__What you will do__
Go through the material and pull out every line with the string "picture" in it.

-- Start of Data excerpt --

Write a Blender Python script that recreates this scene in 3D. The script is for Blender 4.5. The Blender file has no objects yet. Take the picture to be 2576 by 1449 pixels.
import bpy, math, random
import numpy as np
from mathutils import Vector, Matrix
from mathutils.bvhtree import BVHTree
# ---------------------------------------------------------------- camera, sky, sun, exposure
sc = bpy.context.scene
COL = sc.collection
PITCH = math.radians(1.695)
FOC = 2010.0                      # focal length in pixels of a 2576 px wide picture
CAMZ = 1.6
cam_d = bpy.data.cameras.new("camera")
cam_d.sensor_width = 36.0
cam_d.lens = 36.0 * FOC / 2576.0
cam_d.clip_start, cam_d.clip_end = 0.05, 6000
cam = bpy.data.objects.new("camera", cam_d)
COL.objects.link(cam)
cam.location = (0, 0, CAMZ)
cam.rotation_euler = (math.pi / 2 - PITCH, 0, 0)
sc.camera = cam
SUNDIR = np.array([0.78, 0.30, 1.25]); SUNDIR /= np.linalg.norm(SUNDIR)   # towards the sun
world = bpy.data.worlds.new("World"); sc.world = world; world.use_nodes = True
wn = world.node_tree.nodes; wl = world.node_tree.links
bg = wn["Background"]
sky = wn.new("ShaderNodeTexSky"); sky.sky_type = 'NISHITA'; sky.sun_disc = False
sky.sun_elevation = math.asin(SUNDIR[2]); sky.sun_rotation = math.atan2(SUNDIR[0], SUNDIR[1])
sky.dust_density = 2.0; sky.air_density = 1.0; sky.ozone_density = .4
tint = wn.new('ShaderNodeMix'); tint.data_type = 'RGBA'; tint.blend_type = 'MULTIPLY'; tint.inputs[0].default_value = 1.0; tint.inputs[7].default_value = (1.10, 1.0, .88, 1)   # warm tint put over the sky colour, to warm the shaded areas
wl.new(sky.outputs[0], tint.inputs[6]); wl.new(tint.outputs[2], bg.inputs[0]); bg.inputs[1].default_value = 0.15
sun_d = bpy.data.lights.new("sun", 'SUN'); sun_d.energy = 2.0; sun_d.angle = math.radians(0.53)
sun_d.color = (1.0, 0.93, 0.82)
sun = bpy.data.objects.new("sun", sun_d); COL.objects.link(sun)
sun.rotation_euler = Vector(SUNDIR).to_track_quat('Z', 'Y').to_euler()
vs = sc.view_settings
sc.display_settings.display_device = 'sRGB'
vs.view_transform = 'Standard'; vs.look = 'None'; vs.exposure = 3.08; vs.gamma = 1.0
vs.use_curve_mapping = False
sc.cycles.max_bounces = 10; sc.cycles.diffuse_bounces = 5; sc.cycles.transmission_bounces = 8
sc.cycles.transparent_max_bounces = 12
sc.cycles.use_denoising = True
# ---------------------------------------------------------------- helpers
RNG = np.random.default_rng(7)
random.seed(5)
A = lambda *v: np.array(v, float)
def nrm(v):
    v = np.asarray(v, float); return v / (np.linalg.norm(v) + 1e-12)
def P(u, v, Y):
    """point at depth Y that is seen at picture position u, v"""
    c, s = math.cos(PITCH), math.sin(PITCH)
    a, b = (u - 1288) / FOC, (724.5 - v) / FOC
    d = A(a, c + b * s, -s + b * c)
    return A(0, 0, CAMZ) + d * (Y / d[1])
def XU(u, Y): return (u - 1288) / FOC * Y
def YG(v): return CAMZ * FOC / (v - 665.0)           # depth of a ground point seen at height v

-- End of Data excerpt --

__Output for this exercise__
Write a Blender Python script that recreates this scene in 3D. The script is for Blender 4.5. The Blender file has no objects yet. Take the picture to be 2576 by 1449 pixels.
FOC = 2010.0                      # focal length in pixels of a 2576 px wide picture
    """point at depth Y that is seen at picture position u, v"""